Il percorso in auto dall’aeroporto, schiacciato fra il vescovo e l’interprete, è una descensio ad Inferos per Toby che beve per sopravvivere, solo gli esterni di Ginger e Fred supereranno in bruttura quella specie di suburra dove sembra correre ancora trafelato Giovenale con la sua toga sudata in cerca di patrones.

"Roma è abitata da un ignorante che non vuole essere disturbato… un ignorante che vuol bene alla famiglia… Un grottesco bambinone che ha la soddisfazione di essere continuamente sculacciato dal papa."(Fellini)

Il teatrino al centro del film dove consegnano la Lupa e i lupacchiotti d’oro alle glorie dello spettacolo è poco più di una balera di periferia. Lì Toby tocca il fondo e lì pronuncia la sua invettiva più lunga, in inglese, nessuno capisce, tutti applaudono e non resta che fuggire, magari in Ferrari.

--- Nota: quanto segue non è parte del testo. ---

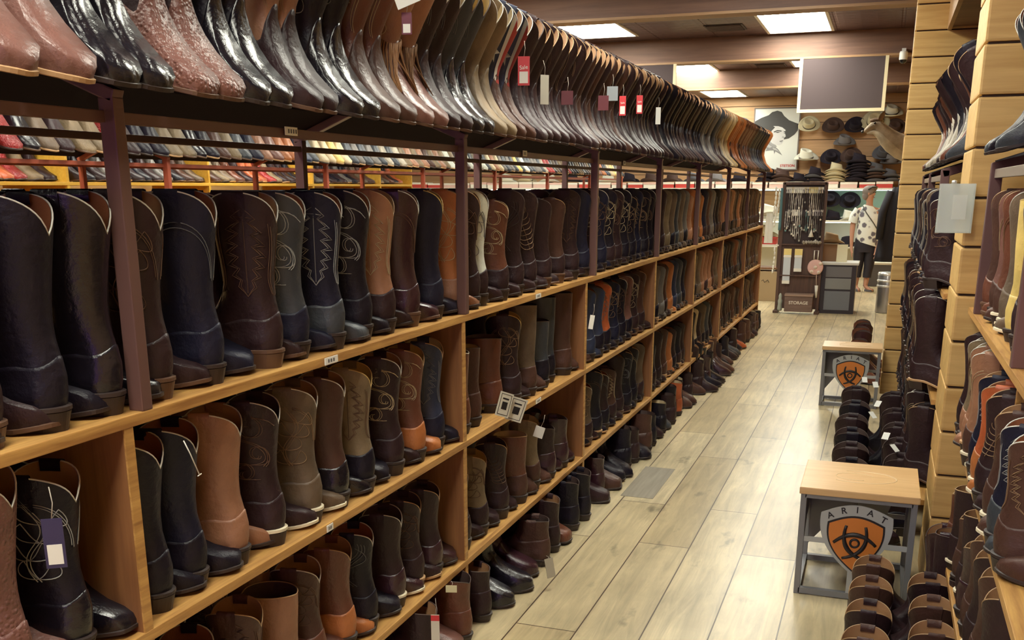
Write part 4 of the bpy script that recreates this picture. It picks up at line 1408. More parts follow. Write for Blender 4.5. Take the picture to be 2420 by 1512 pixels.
# ------------------------------------------------------------------ hat department at the rear
M_felt = {k: plain('felt_' + k, c, .85, spec=.2) for k, c in dict(black=(.018, .014, .022), brown=(.070, .042, .036), grey=(.15, .14, .145), slate=(.085, .085, .10), white=(.66, .65, .56), cream=(.52, .46, .31), straw=(.46, .38, .22), tan=(.28, .19, .11)).items()}
M_band = plain('hat_band', (.05, .035, .03), .6)
def hat_mesh(kind='cattleman'):
    crown = MB()
    n = 28
    th = np.linspace(0, 2 * PI, n, endpoint=False)
    H = .115
    rings = []
    for t in np.linspace(0, 1, 8):
        a, b2 = .100 - .022 * t, .082 - .022 * t
        rings.append(np.stack([a * np.cos(th), b2 * np.sin(th), .004 + (H - .02 * np.cos(th) * t) * t * np.ones(n)], 1))
    for s, dz in ((.8, -.004), (.5, -.022), (.15, -.028)):
        a, b2 = .078 * s, .060 * s
        rings.append(np.stack([a * np.cos(th), b2 * np.sin(th), H + .004 + dz - .018 * np.cos(th)], 1))
    crown.grid(np.array(rings), 0, True, False, True)
    brim = MB()
    rings = []
    for r_, dz in ((0, 0), (.35, -.001), (.7, .0), (1, .004), (1.0, .007), (.7, .004), (.35, .003), (0, .004)):
        a, b2 = .098 + .072 * r_, .080 + .070 * r_
        curl = .045 * r_ ** 2.2 * np.abs(np.sin(th)) ** 2 - .012 * r_ * np.cos(th) ** 2
        rings.append(np.stack([a * np.cos(th), b2 * np.sin(th) * (1 - .10 * r_ ** 2), dz + curl], 1))
    brim.grid(np.array(rings), 0)
    band = MB()
    rings = []
    for z, g in ((.006, .002), (.028, .0015)):
        t = (z - .004) / H
        rings.append(np.stack([(.100 - .022 * t + g) * np.cos(th), (.082 - .022 * t + g) * np.sin(th), np.full(n, z)], 1))
    band.grid(np.array(rings), 0)
    return crown, brim, band
HC, HB, HBD = hat_mesh()
HMC = {}
def hat(loc, c, label, rx=0., rz=0., ry=0., s=1.1, group='hats at the rear wall', band=True):
    t = thing('cowboy_hat', label, 'hat', loc, 0, group)
    t.rotation_euler = (rx, ry, rz)
    t.scale = (s, s, s)
    for nm, b2, m in (('crown', HC, M_felt[c]), ('brim', HB, M_felt[c]), ('band', HBD, M_band)):
        if (nm, m.name) not in HMC:
            HMC[(nm, m.name)] = b2.mesh(nm, m)
        link(nm, HMC[(nm, m.name)], t)
    return t
YW = 19.10
def wall_hat(x, z, c, label, rz=0., rx=R(62), s=1.1):
    return hat((x, YW - .17, z), c, label, rx=rx, rz=rz, s=s)
wall_hat(-2.95, 2.60, 'slate', 'dark grey hat on the rear wall, farther from the portrait poster')
wall_hat(-2.55, 2.55, 'slate', 'dark grey hat on the rear wall just beside the portrait poster')
wall_hat(-1.38, 2.55, 'cream', 'cream hat on the rear wall under the corner of the hanging board')
wall_hat(-.98, 2.52, 'brown', 'dark brown hat in the middle of the top row on the rear wall')
wall_hat(-.61, 2.52, 'black', 'black hat in the top wall row beside the deer head')
wall_hat(-.30, 2.58, 'cream', 'big cream hat on the rear wall half behind the deer muzzle', s=1.4)
wall_hat(-.05, 2.72, 'white', 'white hat above the deer ears on the rear wall', rx=R(35))
wall_hat(.02, 2.48, 'brown', 'dark brown hat behind the deer neck')
wall_hat(-1.39, 2.0, 'white', 'white straw hat on the rear wall below the cream one', rx=R(22), s=1.25)
wall_hat(-.77, 2.25, 'grey', 'grey felt hat on the rear wall above the black cluster', rx=R(30))
wall_hat(-.97, 2.0, 'black', 'black hat on the rear wall above the stack of cream hats', rx=R(58))
wall_hat(-.64, 2.02, 'brown', 'brown hat on the rear wall under the grey felt one', rx=R(60))
wall_hat(-.12, 2.06, 'slate', 'slate grey hat on the rear wall below the deer chest', rx=R(55))
wall_hat(.02, 1.93, 'grey', 'small grey hat at the end of the rear wall under the deer', rx=R(25))

# shelf carrying hats and hat boxes
M_lit = plain('shelf_white', (.72, .70, .62), .5)
t = thing('hat_shelf', 'long pale wall shelf of hats across the rear wall', 'shelf')
for z in (1.50, .96, .52):
    MB().box((-10.0, 18.55, z - .03), (.40, 19.08, z)).obj('shelf_board', M_lit, t)
M_turq = plain('panel_turquoise', (.42, .66, .60), .6)
for x0, x1 in ((-5.6, -4.35), (-1.12, .28)):
    MB().box((x0, 19.05, .98), (x1, 19.075, 1.47)).obj('back_panel', M_turq, t)
for x in (-9.9, -7.2, -4.3, -1.14, .30):
    MB().box((x - .02, 18.56, 0), (x + .02, 19.08, 1.47)).obj('divider', M_div, t)
MB().box((-10.0, 19.02, 0), (.40, 19.05, .95)).obj('base_panel', M_lit, t)
M_strip = plain('added_strip', (.80, 1.0, .92), .5, emit=9.0)  # unseen glowing strips, added to brighten the panels under the hat shelf
for z in (1.47, .93):
    MB().box((-9.9, 18.60, z - .012), (.28, 18.63, z - .001)).obj('added_light_strip', M_strip, t)
M_red = plain('box_red', (.55, .055, .045), .55)
M_pinkbox = plain('box_pink', (.72, .48, .42), .55)
M_whitebox = plain('box_white', (.78, .74, .66), .55)
rb = random.Random(5)
x, i = -9.2, 0
names = ['red and white hat box', 'pale pink hat box', 'white hat box']
while x < -.15:
    w_ = rb.uniform(.26, .36)
    c = rb.choice([0, 1, 1, 2])
    if x > -1.0 and x < -.5:
        c = 1
    if x > -.5:
        c = 0
    tb = thing('hat_box', f'{names[c]}, {ordw(i + 1) if i < 30 else "last"} along the pale rear hat shelf', 'box', (x + w_ / 2, 18.75, 1.50), rb.uniform(-.06, .06), 'hat boxes on the rear shelf')
    hgt = rb.uniform(.085, .11)
    MB().box((-w_ / 2 + .01, -.15, 0), (w_ / 2 - .01, .15, hgt * .62), bev=.004).obj('box_body', [M_red, M_pinkbox, M_whitebox][c], tb)
    MB().box((-w_ / 2 + .005, -.155, hgt * .62), (w_ / 2 - .005, .155, hgt), bev=.004).obj('lid', M_whitebox if c != 2 else M_pinkbox, tb)
    x += w_ + .01
    i += 1
# stacked hats above the boxes
TOPZ = 1.612
def stack(x, y, z, cs, what, s=1.1, step=.045):
    for k, c in enumerate(cs):
        pos = 'topmost' if k == len(cs) - 1 else ('bottom' if k == 0 else ordw(k + 1) + ' lowest')
        hat((x + rb.uniform(-.02, .02), y, z + k * step), c, f'{pos} hat of {what}' if len(cs) > 1 else what, rx=rb.uniform(-.12, .12), rz=rb.uniform(-.3, .3), s=s)
stack(-2.02, 18.75, TOPZ, ['black', 'black', 'black'], 'the black stack at the end of the boot rack', step=.05)
stack(-1.76, 18.74, TOPZ, ['brown', 'brown'], 'the brown pair below the portrait poster', s=1.35)
stack(-1.46, 18.74, TOPZ, ['black'], 'low black hat on the rear shelf just past the portrait poster')
stack(-1.22, 18.74, TOPZ, ['black', 'slate', 'black'], 'the dark stack on the rear shelf beside the cream one', step=.05)
stack(-.88, 18.74, TOPZ, ['cream', 'straw', 'cream', 'straw', 'cream'], 'the cream stack on the rear shelf', step=.042)
stack(-.50, 18.74, TOPZ, ['black'] * 7, 'the tall black stack on the rear shelf beneath the deer', step=.05, s=1.25)
stack(-.22, 18.74, TOPZ, ['slate', 'brown', 'brown', 'slate'], 'the dark brown stack beside the tall black one', step=.05, s=1.2)
stack(.04, 18.74, TOPZ, ['slate', 'slate'], 'the slate pair at the end of the rear shelf', step=.06)
for k, (x, c) in enumerate(((-6.9, 'white'), (-6.5, 'cream'), (-6.05, 'white'), (-5.6, 'black'), (-5.25, 'slate'), (-4.9, 'white'), (-4.5, 'black'), (-4.1, 'brown'), (-3.7, 'brown'), (-3.3, 'slate'), (-2.9, 'grey'), (-2.5, 'black'))):
    hat((x, 18.74, TOPZ), c, f'{dict(white="white", cream="cream", black="black", slate="slate", brown="brown", grey="grey")[c]} hat, {ordw(k + 1)} along the rear shelf seen under the rack', rz=rb.uniform(-.4, .4), s=1.2)
# below the shelf
for k, (x, z, c, lab) in enumerate(((-.93, 1.30, 'black', 'black hat on edge before the turquoise panel, beside the jewellery stand'), (-.60, 1.28, 'black', 'big black hat before the turquoise panel beside the woman'))):
    hat((x, 18.8, z), c, lab, rx=R(70), s=1.08)
for k, (x, z, c, lab) in enumerate(((-.85, .965, 'black', 'black hat on the second rear shelf beside the jewellery stand'), (-.58, .965, 'white', 'white hat on the second rear shelf by the woman'), (-.2, .965, 'tan', 'tan hat on the second rear shelf behind the woman'), (-.05, 1.0, 'straw', 'straw coloured hat on the second rear shelf by the dark coat'),
                                    (-.90, .525, 'grey', 'grey hat on the lowest rear shelf beside the jewellery stand'), (-.60, .525, 'black', 'black hat on the lowest rear shelf by the woman'))):
    hat((x, 18.75, z), c, lab, rz=.4 * k, s=1.25)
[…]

Come tanto tempo prima, in carrozza, capitò ad un altro illustre provinciale:

"Roma, la prima e più potente città che sia stata al mondo, è stata anche l’unica destinata e quasi condannata a ubbidire a signori stranieri regolarmente, e non per conquista né per alcuno accidente straordinario. Ciò negli antichi tempi… e ciò di nuovo ne’ moderni sotto i Papi (moltissimi dei quali non furono italiani)… Così la prima città del mondo… pare per una strana contraddizione e capriccio della fortuna essere stata… condannata a differenza di tutte le altre ad una legittima e pacifica e non cruenta schiavitù, e quasi conquista". (G.Leopardi, Zibaldone, Bologna, 1 Dec. 1825).

Fellini rimase, l’incanto che quella città gli comunicava non riuscì mai a finire. Ne fu un figlio insofferente e innamorato, tutto qua.